Stated exercise = Give back exactly the lines that run from the line containing "scatter('meadow_grass', fine +" through the end of the listing below. Leave out every other line.

Data section =
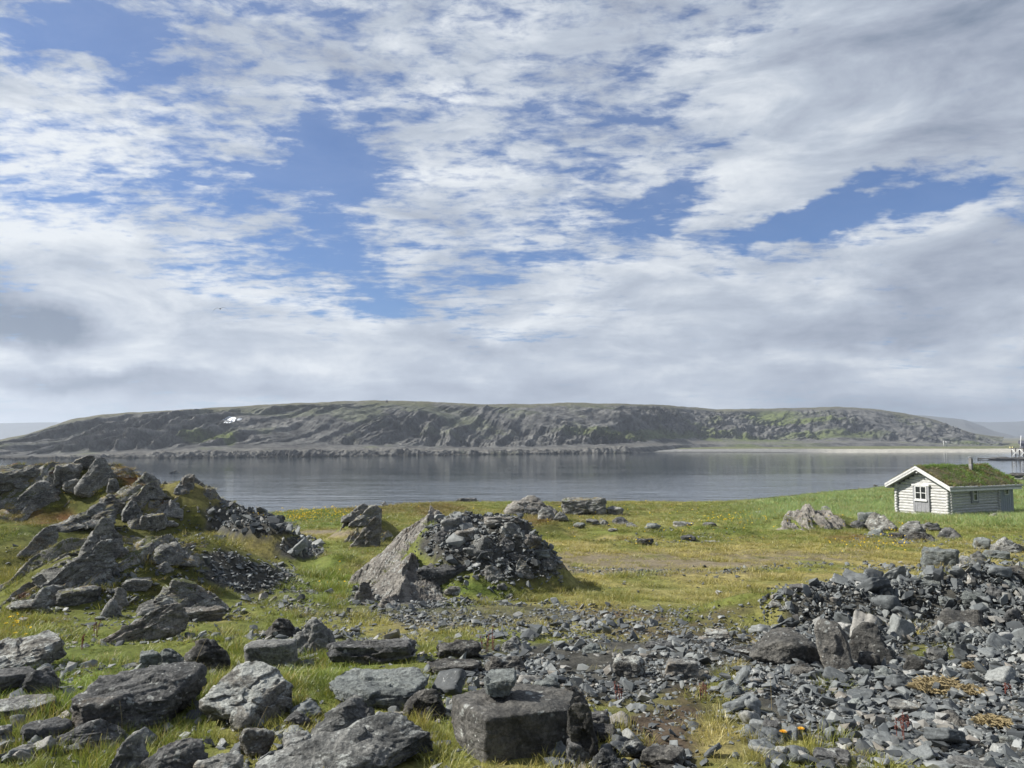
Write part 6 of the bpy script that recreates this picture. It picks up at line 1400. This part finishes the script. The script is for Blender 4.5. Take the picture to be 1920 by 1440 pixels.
# ------------------------------------------------------------------ grass
def blade_mesh(name, nb, rad, hmin, hmax, width, lean, seed, stalks=0, mat='blade', seg=3):
    rng = np.random.default_rng(seed)
    V, Fc, H, Rr = [], [], [], []
    for i in range(nb + stalks):
        st = i >= nb
        a = rng.uniform(0, 2 * math.pi); r = rad * math.sqrt(rng.uniform()) ; bx, by = r * math.cos(a), r * math.sin(a)
        L = rng.uniform(hmin, hmax) * (1.35 if st else 1); w = width * rng.uniform(0.6, 1.2) * (0.6 if st else 1)
        da = a + rng.normal(0, 0.9); ln = lean * rng.uniform(0.2, 1.2) * (0.4 if st else 1) * L
        fa = rng.uniform(0, 2 * math.pi); wx, wy = math.cos(fa) * w / 2, math.sin(fa) * w / 2
        rv = rng.uniform() if not st else 0.97
        b0 = len(V)
        for k in range(seg + 1):
            t = k / seg; cx = bx + math.cos(da) * ln * t ** 1.8; cy = by + math.sin(da) * ln * t ** 1.8; cz = L * (t - 0.18 * lean * t * t * rng.uniform(0.8, 1.2)) - 0.03
            ww = (1 - t ** 1.5) if not st else (0.8 if k < seg else 1.8)
            if k < seg or st: V += [(cx - wx * ww, cy - wy * ww, cz), (cx + wx * ww, cy + wy * ww, cz)]; H += [t, t]; Rr += [rv, rv]
            else: V += [(cx, cy, cz)]; H += [1.0]; Rr += [rv]
        for k in range(seg - 1 if not st else seg):
            q = b0 + 2 * k; Fc.append((q, q + 1, q + 3)); Fc.append((q, q + 3, q + 2))
        if not st: q = b0 + 2 * (seg - 1); Fc.append((q, q + 1, q + 2))
    me = mesh_np(name, V, Fc, M[mat], smooth=True, link=False)
    fattr(me, 'h', H); fattr(me, 'r', Rr)
    return bpy.data.objects.new(name, me)
def scatter(name, protos, pos, rot, scl, col, idx, label, cat):
    me = bpy.data.meshes.new(name); n = len(pos)
    me.vertices.add(n); me.vertices.foreach_set('co', np.asarray(pos, np.float32).ravel())
    for nm, typ, arr, key in (('rot', 'FLOAT_VECTOR', rot, 'vector'), ('scl', 'FLOAT_VECTOR', scl, 'vector')):
        at = me.attributes.new(nm, typ, 'POINT'); at.data.foreach_set(key, np.asarray(arr, np.float32).ravel())
    at = me.attributes.new('idx', 'INT', 'POINT'); at.data.foreach_set('value', np.asarray(idx, np.int32))
    at = me.attributes.new('col', 'FLOAT_COLOR', 'POINT'); at.data.foreach_set('color', np.concatenate([col, np.ones((n, 1))], 1).astype(np.float32).ravel())
    o = bpy.data.objects.new(name, me); C.objects.link(o)
    col_ = bpy.data.collections.new(name + '_clumps')
    for p in protos: col_.objects.link(p)
    g = bpy.data.node_groups.new(name + '_spread', 'GeometryNodeTree')
    g.interface.new_socket('Geometry', in_out='INPUT', socket_type='NodeSocketGeometry'); g.interface.new_socket('Geometry', in_out='OUTPUT', socket_type='NodeSocketGeometry')
    gi = g.nodes.new('NodeGroupInput'); go = g.nodes.new('NodeGroupOutput')
    mp = g.nodes.new('GeometryNodeMeshToPoints'); iop = g.nodes.new('GeometryNodeInstanceOnPoints'); ci = g.nodes.new('GeometryNodeCollectionInfo')
    ci.inputs['Collection'].default_value = col_; ci.inputs['Separate Children'].default_value = True; ci.inputs['Reset Children'].default_value = True
    def na(nm, dt):
        a = g.nodes.new('GeometryNodeInputNamedAttribute'); a.data_type = dt; a.inputs[0].default_value = nm; return a.outputs[0]
    L = g.links.new
    L(gi.outputs[0], mp.inputs[0]); L(mp.outputs[0], iop.inputs['Points']); L(ci.outputs[0], iop.inputs['Instance'])
    iop.inputs['Pick Instance'].default_value = True
    L(na('idx', 'INT'), iop.inputs['Instance Index']); L(na('rot', 'FLOAT_VECTOR'), iop.inputs['Rotation']); L(na('scl', 'FLOAT_VECTOR'), iop.inputs['Scale'])
    L(iop.outputs[0], go.inputs[0])
    md = o.modifiers.new('spread', 'NODES'); md.node_group = g
    tag(o, label, cat, kind='stuff')
    return o
TALL = [(150, 1330, 330, 150, 0.095), (470, 1330, 160, 120, 0.095), (620, 1270, 110, 80, 0.075), (800, 1380, 120, 80, 0.085), (430, 1190, 130, 40, 0.10), (60, 1180, 130, 50, 0.10),
        (60, 1070, 110, 60, 0.16), (620, 1090, 70, 70, 0.16), (560, 1200, 80, 30, 0.10), (1080, 1420, 120, 60, 0.10), (1200, 1390, 80, 50, 0.10), (1450, 1350, 60, 40, 0.09), (1560, 1400, 160, 60, 0.08),
        (440, 1010, 110, 35, 0.10), (1720, 1180, 60, 25, 0.16), (600, 970, 110, 25, 0.20), (1680, 1090, 160, 14, 0.12), (780, 1100, 120, 30, 0.06), (1560, 1290, 40, 20, 0.06)]
def build_grass():
    sets = [  # y0, y1, clumps per m2, clump size
        (2.6, 4.6, 230, 0.13), (4.6, 7.0, 170, 0.15), (7.0, 12.0, 90, 0.19), (12.0, 20.0, 40, 0.28), (20.0, 36.0, 15, 0.42), (36.0, 60.0, 7.5, 0.62), (60, 112, 4.5, 0.85)]
    fine = [blade_mesh('grass_clump_%02d' % i, 42, 0.5, 0.35, 1.0, 0.030, 0.55, 900 + i, stalks=(1 if i % 3 == 0 else 0)) for i in range(6)]
    wide = [blade_mesh('grass_tuft_%02d' % i, 48, 0.55, 0.4, 1.0, 0.034, 0.5, 930 + i, seg=2) for i in range(4)]
    P, Rt, Sc, Co, Ix = [], [], [], [], []
    rng = np.random.default_rng(77)
    for y0, y1, dens, cs in sets:
        hw = 0.95
        n = int(hw * (y1 ** 2 - y0 ** 2) * dens * (1.15 if y0 < 5 else 1))
        y = np.sqrt(rng.uniform(y0 ** 2, y1 ** 2, n)); x = rng.uniform(-hw, hw, n) * (y + (0.8 if y0 < 5 else 0))
        z = height(x, y); mk = masks(x, y, z); px, py, rub, dirt, dry, lush, rust = mk
        nn = fbm(x * 1.3, y * 1.3, None, 3, 611)
        prob = 1 - sstep(0.12, 0.7, rub) * (0.985) - dirt * 0.93
        prob *= np.where(y > 20, 1, np.clip(0.75 + 1.0 * nn, 0.12, 1))
        prob = np.maximum(prob, 0.9 * ellsum(px, py, [(1720, 1180, 55, 22, 1), (1560, 1292, 35, 14, .8), (1610, 1160, 30, 10, 1), (905, 1100, 45, 10, 1)]))
        # bare rocky ground: keep the water's edge free
        prob *= sstep(0.95, 1.25, z)
        keep = (rng.uniform(size=n) < prob) & (px > -360) & (px < 2300) & ~inside_rock(x, y, 0.9)
        x, y, z, px, py = x[keep], y[keep], z[keep], px[keep], py[keep]; mk = [m[keep] for m in mk]; nn = nn[keep]
        m = len(x)
        hgt = np.maximum((0.034 + 0.0013 * y) * np.clip(1 + 1.6 * fbm(x * 2.4, y * 2.4, None, 3, 613), 0.45, 2.4), ellsum(px, py, TALL, 0.8) * np.clip(0.85 + 0.8 * nn, 0.3, 1.4))
        lyme = sstep(1290, 1440, px) * sstep(30, 44, y) * sstep(1014, 985, py)
        hgt = np.maximum(hgt, lyme * 0.42)
        hgt = hgt * rng.uniform(0.7, 1.35, m)
        hgt = np.minimum(hgt, 0.5)
        c = veg_color(x, y, z, mk) * rng.uniform(0.78, 1.25, (m, 1))
        dr = rng.uniform(size=m)[:, None] < 0.10; c = np.where(dr, np.array([0.25, 0.205, 0.10]), c)
        sxy = cs * rng.uniform(0.8, 1.3, m)
        P.append(np.stack([x, y, z - 0.004], 1)); Rt.append(np.stack([rng.normal(0, 0.10, m), rng.normal(0, 0.10, m), rng.uniform(0, 6.28, m)], 1))
        Sc.append(np.stack([sxy, sxy, hgt * 1.1], 1)); Co.append(c); Ix.append(rng.integers(0, 6, m) if y0 < 19 else 6 + rng.integers(0, 4, m))
    for Vc in CRAGPTS:
        x, y, z = Vc.T; mk = masks(x, y, z); m = len(x)
        if not m: continue
        c = veg_color(x, y, z, mk) * rng.uniform(0.75, 1.2, (m, 1)); dd = np.median(y)
        q = fbm(x * 1.1, y * 1.1, None, 4, 77)[:, None]; c = np.where(q > 0.18, np.array([0.24, 0.20, 0.10]) * rng.uniform(0.8, 1.2, (m, 1)), c); c = np.where(q < -0.34, np.array([0.12, 0.058, 0.03]), c)
        sxy = 0.13 * (dd / 10) ** 0.7 * rng.uniform(0.8, 1.3, m)
        P.append(np.stack([x, y, z - 0.006], 1)); Rt.append(np.stack([rng.normal(0, 0.2, m), rng.normal(0, 0.2, m), rng.uniform(0, 6.28, m)], 1))
        Sc.append(np.stack([sxy, sxy, rng.uniform(0.04, 0.085, m) * (dd / 10) ** 0.5], 1)); Co.append(c); Ix.append(rng.integers(0, 6, m))
    P = np.concatenate(P); print('grass clumps', len(P))
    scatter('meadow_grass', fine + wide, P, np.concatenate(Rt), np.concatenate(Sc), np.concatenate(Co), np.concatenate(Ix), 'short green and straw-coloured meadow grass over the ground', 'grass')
if 'grass' not in DEV: build_grass()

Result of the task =
    scatter('meadow_grass', fine + wide, P, np.concatenate(Rt), np.concatenate(Sc), np.concatenate(Co), np.concatenate(Ix), 'short green and straw-coloured meadow grass over the ground', 'grass')
if 'grass' not in DEV: build_grass()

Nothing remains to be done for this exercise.